Wednesday 4 September 2013

Kachchatheevu: A no man's land everyone wants

Kachchatheevu, an uninhabited island, a little over a square kilometre in area, has been a bone of contention between Tamil Nadu and Sri Lanka for decades. The Rajya Sabha on Monday saw MPs from Tamil Nadu criticising the Centre for its affidavit to the Supreme Court, which stated that no portion of India’s land was ceded to Sri Lanka. The Centre was responding to a petition by Tamil Nadu chief minister J Jayalalithaa, filed in 2008, seeking the apex court to declare unconstitutional the 1974 agreement. Tension over the island came to focus in 1974 after the Centre signed an agreement with Sri Lanka accepting that Kachchatheevu was not a part of India. According to the agreement signed between the two countries, fishermen from both sides can use the island to dry their nets and even pray at the St Antony’s shrine in the island. Politicians, across the political spectrum in Tamil Nadu, claim that the Centre ceded the island without passing a resolution in Parliament and thus it is an invalid agreement. To bolster their claims politicians claim that the island was under the king of Ramanathapuram and later under the Mdaras Presidency. Over the years, especially after the end of the civil war in Sri Lanka, there have been an increasing number of reports of confrontation between Indian and Sri Lankan fishermen and cases of the Sri Lankan navy firing at Indian fishermen. More than 150 Indian fishermen have been arrested and are at present facing trial in Sri Lankan courts.
The manner in which the Centre ‘ceded’ Kachchatheevu to Sri Lanka in 1974 should be seen not as an aberration but as a general tone adopted by New Delhi while dealing with the states. Much of the problem surrounding the rights over the island could have been avoided if in 1974 the Centre had taken the then state government in Tamil Nadu into confidence. Today, a similar pattern can also been seen in the way the Centre has gone about unilaterally on its decision to carve out a Telangana state out of Andhra Pradesh, so much so that it has not even won the support of its state leaders on the decision.

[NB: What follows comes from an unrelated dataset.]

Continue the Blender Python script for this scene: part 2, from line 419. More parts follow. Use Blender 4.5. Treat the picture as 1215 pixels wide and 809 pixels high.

For our democracy to be robust and to function in the manner it is meant to, the Centre cannot treat the states as lackeys. States should be seen as equal partners in the democratic process and in decision-making and should be consulted on matters that concern the respective state. This is all the more important in a coalition era where regional parties play an important role in government formation at the Centre.